At 9:30 a.m. this morning, in a ceremony on the State Capitol steps, Governor Bill Ritter will welcome Colorado's seventh poet laureate. And no, he's not an ancient dandy in an ascot with an Auden-like pallor and a thirst for sherry.

This is Colorado, bub. Ritter couldn't have done better than his selection of Colorado College English professor David Mason.

Mason is a genial and deeply talented fellow who once unloaded crab boats in Alaska for a living. He's got an appreciation for brewpubs and has written with passion and insight about the tragic history of our state.

The job of poet laureate has traditionally been rather low-key around here. So low-key, in fact, that the post was vacant for eight years after the 1988 death of Thomas Hornsby Ferril -- and hardly anybody noticed.

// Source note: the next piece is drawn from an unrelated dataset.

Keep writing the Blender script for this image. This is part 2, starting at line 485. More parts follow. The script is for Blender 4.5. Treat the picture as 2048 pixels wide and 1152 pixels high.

That's not to take anything away from the effort put forth by Mason's immediate predecessor, Mary Crow, a Colorado State University emeritus professor who's been a strong advocate for poetry and literature for the past 14 years.

Mason promises to build on what Crow started. He brings an impressive record of first-rate work, including his bold 2007 novel in verse, Ludlow, which tackles the 1914 massacre of striking miners in the coalfields outside of Trinidad in blank pentameter (600 eight-line stanzas' worth). The book, which I raved about here, won the Colorado Book Award and was recently featured on the PBS News Hour.

Not to slight his formidable verse and scholarship, but Mason also brings a certain enthusiasm for the word that a world of poetry haters desperately needs. I have known him for several decades now. We were both students at Colorado College a couple lifetimes ago, back when that tiny campus contained an astonishing number of future poets, novelists and journalists, including New Yorker writer David Owen (My Usual Game), Gregg Easterbrook of The Atlantic, D.W. Fenza (now executive director of the Associated Writing Programs), New York Times Pentagon correspondent Thom Shanker, and Michael (Goldenboy) Nava, to name just a few.

In the battles between mad free-versers and formalists, Mason has always been in the latter camp -- he's referred to Allen Ginsberg's Howl as a "crashing bore" -- without being stuffy or trapped in tradition. After much study and travel, Mason returned to CC as the mainstay of its creative writing program. Despite being enormously in demand with students, he remains impressively productive as a writer, working on librettos, a memoir (the recently published News From the Village) and God knows what.

"The Greeks had it fundamentally right: poetry is making, construction, fabrication," he wrote in a collection of essays called The Poetry of Life and the Life of Poetry. "It is the most active engagement with experience possible through the medium of words."

Perhaps he can get the rest of us to join in the engagement.